The occupants looted the Bielorussian Academy of Science housing extremely rare collections of historic documents and books, and destroyed hundreds of schools, clubs, and theaters in Bielorussia (White Russia).

From the Pevlovsk Palace in the town of Slutzk the extremely valuable palace furniture, made by outstanding craftsmen of the 18th century, was removed to Germany. From the Peterhof palaces the Germans removed all the remaining sculptured and carved ornaments, carpets, pictures, and statues. The Great Palace of Peterhof, constructed in the reign of Peter I, was barbarously burnt after it had been looted. The German vandals destroyed the State Public Library at Odessa, containing over 2 million volumes.

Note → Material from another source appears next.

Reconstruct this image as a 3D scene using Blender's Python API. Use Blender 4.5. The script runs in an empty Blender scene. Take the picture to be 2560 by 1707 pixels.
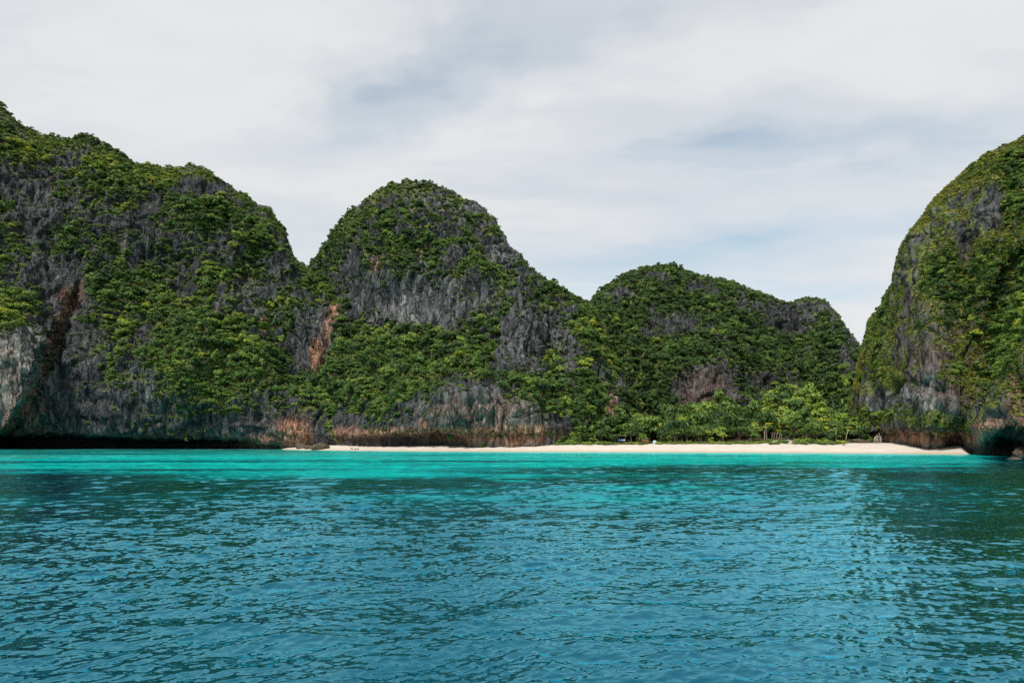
import bpy, bmesh, math, random
import numpy as np
from mathutils import Vector

random.seed(7)
rng = np.random.default_rng(11)
scn = bpy.context.scene
COL = scn.collection
R = math.radians

# ------------------------------------------------------------------ camera, sky, sun, exposure
CAM_H, FOC, CX, HZ = 4.0, 1707.0, 1280.0, 1100.0
cam_d = bpy.data.cameras.new('camera')
cam_d.sensor_width = 36.0
cam_d.lens = 24.0
cam_d.shift_y = (HZ - 853.5) / 2560.0
cam_d.clip_start = 0.5
cam_d.clip_end = 9000
cam = bpy.data.objects.new('camera', cam_d)
COL.objects.link(cam)
cam.location = (0, 0, CAM_H)
cam.rotation_euler = (R(90), 0, 0)
scn.camera = cam

SUN_EL, SUN_AZ = 52.0, 208.0          # azimuth clockwise from +Y: behind the camera, to the left
world = bpy.data.worlds.new('World')
scn.world = world
world.use_nodes = True


class NT:
    """small node-tree helper"""
    def __init__(self, tree):
        self.t = tree
        tree.nodes.clear()

    def n(self, typ, ins=None, **props):
        nd = self.t.nodes.new(typ)
        for k, v in props.items():
            setattr(nd, k, v)
        for k, v in (ins or {}).items():
            s = nd.inputs[k]
            if hasattr(v, 'is_output') or hasattr(v, 'links'):
                self.t.links.new(v, s)
            else:
                s.default_value = v
        return nd

    def math(self, op, a, b=0.0, c=None, clamp=False):
        ins = {0: a, 1: b}
        if c is not None:
            ins[2] = c
        return self.n('ShaderNodeMath', ins, operation=op, use_clamp=clamp).outputs[0]

    def mix(self, f, a, b, blend='MIX'):
        nd = self.t.nodes.new('ShaderNodeMix')
        nd.data_type = 'RGBA'
        nd.blend_type = blend
        for i, v in ((0, f), (6, a), (7, b)):
            s = nd.inputs[i]
            if hasattr(v, 'links'):
                self.t.links.new(v, s)
            else:
                s.default_value = v if not isinstance(v, (tuple, list)) or len(v) == 4 else tuple(v) + (1,)
        return nd.outputs[2]

    def ramp(self, f, stops, interp='LINEAR'):
        nd = self.n('ShaderNodeValToRGB', {0: f})
        cr = nd.color_ramp
        cr.interpolation = interp
        while len(cr.elements) < len(stops):
            cr.elements.new(0.5)
        for e, (p, c) in zip(cr.elements, stops):
            e.position = p
            e.color = (c, c, c, 1) if not isinstance(c, (tuple, list)) else tuple(c) + (1,)
        return nd.outputs[0]

    def noise(self, vec, scale, detail=4, rough=0.55, dist=0.0):
        return self.n('ShaderNodeTexNoise', {'Vector': vec, 'Scale': scale, 'Detail': detail, 'Roughness': rough,
                                             'Distortion': dist}).outputs[0]

    def mapping(self, vec, scale=(1, 1, 1), rot=(0, 0, 0), loc=(0, 0, 0)):
        return self.n('ShaderNodeMapping', {'Vector': vec, 'Scale': scale, 'Rotation': rot, 'Location': loc}).outputs[0]


def build_world():
    t = NT(world.node_tree)
    sky = t.n('ShaderNodeTexSky', sky_type='NISHITA', sun_disc=False, sun_elevation=R(SUN_EL),
              sun_rotation=R(SUN_AZ), air_density=1.0, dust_density=0.3, ozone_density=2.5).outputs[0]
    blue = t.n('ShaderNodeVectorMath', {0: sky, 1: (0.104, 0.118, 0.100)}, operation='MULTIPLY').outputs[0]
    d = t.n('ShaderNodeTexCoord').outputs['Generated']
    sep = t.n('ShaderNodeSeparateXYZ', {0: d})
    z = t.math('ADD', t.math('MAXIMUM', sep.outputs[2], 0.0), 0.03)
    zc = t.math('ADD', t.math('MAXIMUM', sep.outputs[2], 0.0), 0.16)
    pc = t.n('ShaderNodeCombineXYZ', {0: t.math('DIVIDE', sep.outputs[0], zc), 1: t.math('DIVIDE', sep.outputs[1], zc)}).outputs[0]
    p = t.n('ShaderNodeCombineXYZ', {0: t.math('DIVIDE', sep.outputs[0], z), 1: t.math('DIVIDE', sep.outputs[1], z)}).outputs[0]
    # cirrus-like sheet drawn out along one wind direction
    q = t.mapping(pc, scale=(0.85, 1.9, 1), rot=(0, 0, R(38)), loc=(0.35, 1.1, 0))
    warp = t.noise(t.mapping(pc, scale=(0.9, 1.2, 1), rot=(0, 0, R(28))), 1.1, 4, 0.55)
    q2 = t.n('ShaderNodeVectorMath', {0: q, 1: t.n('ShaderNodeCombineXYZ', {0: 0.0, 1: t.math('MULTIPLY', warp, 1.1)}).outputs[0]},
             operation='ADD').outputs[0]
    big = t.noise(q2, 1.0, 6, 0.52)
    fine = t.noise(t.mapping(pc, scale=(1.5, 4.4, 1), rot=(0, 0, R(34))), 1.3, 7, 0.62, 0.5)
    cov = t.math('ADD', t.math('MULTIPLY', big, 0.78), t.math('MULTIPLY', fine, 0.22))

    # thinner places of the sheet (centre, half axes, direction on the cloud plane)
    wv = t.n('ShaderNodeTexNoise', {'Vector': pc, 'Scale': 2.6, 'Detail': 4.0, 'Roughness': 0.55}).outputs[1]
    wv = t.n('ShaderNodeVectorMath', {0: wv, 1: (-0.5, -0.5, -0.5)}, operation='ADD').outputs[0]
    pw = t.n('ShaderNodeVectorMath', {0: t.n('ShaderNodeVectorMath', {0: wv, 'Scale': 0.55}, operation='SCALE').outputs[0], 1: p}, operation='ADD').outputs[0]

    def gap(cx, cy, a, b, ang):
        m = t.n('ShaderNodeVectorMath', {0: pw, 1: (-cx, -cy, 0)}, operation='ADD').outputs[0]
        m = t.mapping(m, rot=(0, 0, R(ang)))
        m = t.n('ShaderNodeVectorMath', {0: m, 1: (1 / a, 1 / b, 0)}, operation='MULTIPLY').outputs[0]
        w = t.math('MULTIPLY', t.n('ShaderNodeVectorMath', {0: m, 1: m}, operation='DOT_PRODUCT').outputs['Value'], -1.0)
        return t.math('POWER', 2.718, w)
    thin = 0.0
    for g, s in (((-0.34, 1.93, 0.42, 0.15, 40), 0.36), ((0.02, 1.60, 0.42, 0.16, 36), 0.17), ((0.74, 2.18, 0.55, 0.13, 12), 0.25),
                 ((1.25, 3.0, 1.0, 0.22, 24), 0.22), ((0.4, 3.9, 1.0, 0.45, 30), 0.20), ((1.5, 4.2, 0.9, 0.5, 20), 0.15),
                 ((-1.1, 1.6, 0.5, 0.2, 40), 0.07)):
        thin = t.math('ADD', thin, t.math('MULTIPLY', gap(*g), s))
    thin = t.math('MULTIPLY', thin, t.math('ADD', 0.35, t.math('MULTIPLY', fine, 1.3)))
    cov = t.math('SUBTRACT', cov, thin)
    f = t.ramp(cov, [(0.12, 0.42), (0.30, 0.68), (0.42, 0.85), (0.55, 0.97), (0.75, 1.0)], 'EASE')
    white = t.ramp(big, [(0.25, (0.468, 0.49, 0.518)), (0.45, (0.528, 0.539, 0.554)), (0.6, (0.565, 0.568, 0.576)), (0.8, (0.49, 0.504, 0.526))])
    c = t.mix(f, blue, white)
    bg = t.n('ShaderNodeBackground', {0: c, 1: 1.0})
    t.n('ShaderNodeOutputWorld', {0: bg.outputs[0]})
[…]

At Tchernigov a famous collection of Ukrainian antiquities was looted. At the Kievo-Petchersk Monastery the Germans seized documents from the archives of the metropolitans of Kiev and books from the private library of Peter Mogila, who had collected extremely valuable works on world literature. They looted the precious collections of the Lvov and Odessa museums and removed to Germany or partially destroyed the treasures of the libraries of Vinnitza and Poltava, where extremely rare copies of medieval literary manuscripts, the first printed editions of the 16th and the 17th centuries, and ancient missals were kept.

The wholesale plunder in the occupied regions of the U.S.S.R., carried out on direct orders of the German Government, was not only directed by the Defendants Göring and Rosenberg and by the various staffs and detachments subordinated to them, but the Ministry for Foreign Affairs, with the Defendant Ribbentrop at its head, also took part in the looting through a special organization.

The statement by Obersturmführer, Dr. Norman Förster of the 4th Company, Special Task Battalion of the SS Troops (Waffen-SS), published by the press at that time, bears witness of the fact. Förster stated in his deposition:

“In August 1941, while I was in Berlin, I was detached from the 87th Antitank Division and assigned to the Special Task Battalion of the Ministry for Foreign Affairs, through the help of Dr. Focke, an old acquaintance of mine at Berlin University, who was then working in the Press Division of the Ministry for Foreign Affairs. This battalion was formed on the initiative of Foreign Minister Ribbentrop, and acted under his direction. . . . The task of this Special Task Battalion consisted in seizing, immediately after the fall of large cities, their cultural and historical treasures, libraries of scientific institutions, selecting valuable editions of books and films, and then sending all these to Germany.”

And further:

“We obtained rich trophies in the library of the Ukrainian Academy of Science, treasuring the rarest Persian, Abyssinian, and Chinese manuscripts, Russian and Ukrainian chronicles, the initial copies of books printed by the first Russian printer, Ivan Fyodorov, and rare editions of works by Shevtchenko, Mitzkevitch, and Ivan Franko.”

Side by side with the barbarous destruction and looting of villages, towns, and national cultural monuments, the Hitlerites also mocked the religious feelings of the believers among the Soviet population. They burnt, looted, destroyed, and desecrated on Soviet territory 1,670 Greek Orthodox churches, 237 Roman Catholic churches, 69 chapels, 532 synagogues, and 258 other buildings belonging to religious institutions.

They destroyed the Uspensky Church of the famous Kievo-Petchersky Monastery, built in 1073, and with it eight monastery buildings. At Tchernigov, the Germano-fascist armies destroyed the ancient Borisoglebsky Cathedral, built at the beginning of the 12th century, the Cathedral of the Efrosiniev Monastery of Polotzk, built in 1160, and the Church of Paraskeva-Piatniza-in-the-Market, an extremely valuable monument of 12th century Russian architecture. At Novgorod the Hitlerites destroyed the Antoniev, Khutynsky, Zverin, Derevyanitzky and other ancient monasteries, the famous church of Spas-Nereditza, and a series of other churches.